As a young, up-and-coming media professional, the moment someone dangles the first overblown job title and subsequent chunky salary in front of you, common sense flies out of the window. I was headhunted from a large publisher to work at a much smaller, ‘boutique’ organisation to help define and develop their commercial strategy – with a wonderful title and salary to match.
The day before I joined, the chap who had head-hunted me left; I turned up on my first day to a sea of bemused faces as to my reason for being there. I had no desk, no phone – that’s when I got the fear. However, I saw it as a challenge, and as I was guaranteed a significant bonus each month, I convinced myself it would be fine.
It wasn’t. The company was misleading customers and producing substandard products. My involvement was, in my opinion, damaging my credibility as a media professional. After weighing up the odds of financial reward vs. career longevity, my working life won. A few weeks after joining, I took a pay cut to move to a leading media company so I could advance my career properly, without trying to take shortcuts to the top.
2. A lightbulb moment
When I realised how fundamentally dull I was. In terms of my presentations, anyway.

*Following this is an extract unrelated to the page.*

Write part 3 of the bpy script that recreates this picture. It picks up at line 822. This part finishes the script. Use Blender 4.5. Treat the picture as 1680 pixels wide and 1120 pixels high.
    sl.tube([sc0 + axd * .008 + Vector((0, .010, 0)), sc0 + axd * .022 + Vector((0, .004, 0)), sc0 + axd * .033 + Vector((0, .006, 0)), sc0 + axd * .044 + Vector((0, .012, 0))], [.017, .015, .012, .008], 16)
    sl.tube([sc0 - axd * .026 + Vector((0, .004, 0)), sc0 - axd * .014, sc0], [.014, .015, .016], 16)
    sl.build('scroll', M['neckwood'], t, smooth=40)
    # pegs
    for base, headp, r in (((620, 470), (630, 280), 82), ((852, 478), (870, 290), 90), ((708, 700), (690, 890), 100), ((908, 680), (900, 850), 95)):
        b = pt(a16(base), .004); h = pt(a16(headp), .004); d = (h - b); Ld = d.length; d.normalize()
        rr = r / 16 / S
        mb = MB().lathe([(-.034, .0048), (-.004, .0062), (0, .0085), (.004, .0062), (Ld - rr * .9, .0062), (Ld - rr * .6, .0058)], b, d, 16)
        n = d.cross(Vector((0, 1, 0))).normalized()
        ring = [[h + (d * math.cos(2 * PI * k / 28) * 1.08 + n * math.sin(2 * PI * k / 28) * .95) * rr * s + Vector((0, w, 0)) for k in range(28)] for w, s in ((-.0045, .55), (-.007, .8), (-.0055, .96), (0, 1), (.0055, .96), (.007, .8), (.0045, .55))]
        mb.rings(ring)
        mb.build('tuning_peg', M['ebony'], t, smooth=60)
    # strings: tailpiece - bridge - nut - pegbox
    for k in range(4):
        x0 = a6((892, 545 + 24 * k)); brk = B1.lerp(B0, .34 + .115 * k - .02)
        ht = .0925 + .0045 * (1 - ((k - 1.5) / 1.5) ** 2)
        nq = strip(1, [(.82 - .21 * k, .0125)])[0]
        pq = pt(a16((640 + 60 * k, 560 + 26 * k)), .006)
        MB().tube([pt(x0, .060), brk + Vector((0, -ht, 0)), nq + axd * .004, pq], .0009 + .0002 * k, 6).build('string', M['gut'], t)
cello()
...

I’ve always been a pretty personable chap who doesn’t struggle to engage in conversation or develop relationships, yet for some reason, in a presentation environment, I became a completely boring bastard. The day I realised that media agencies and clients alike do not want to see slide after slide of bullet points resplendent in wanky bollocks and jargon, everything changed. A presentation with personality amidst deck after deck of Calibri 14-point will be remembered.
3. Tip for tomorrow
Ask yourself, “So what?” and ask it a lot. When you’re writing a business plan, sales pitch, or training guide, keep asking yourself, “So what?” There’s always a temptation to fill professional documents with a plethora of information that YOU think is interesting. Particularly as a salesperson, you’ll be inclined to tell your client that you’ve got the biggest/fastest/most technically accomplished thing, but do they really care? Does it help them in any way? If not, then leave it out. Vanity doesn’t win business.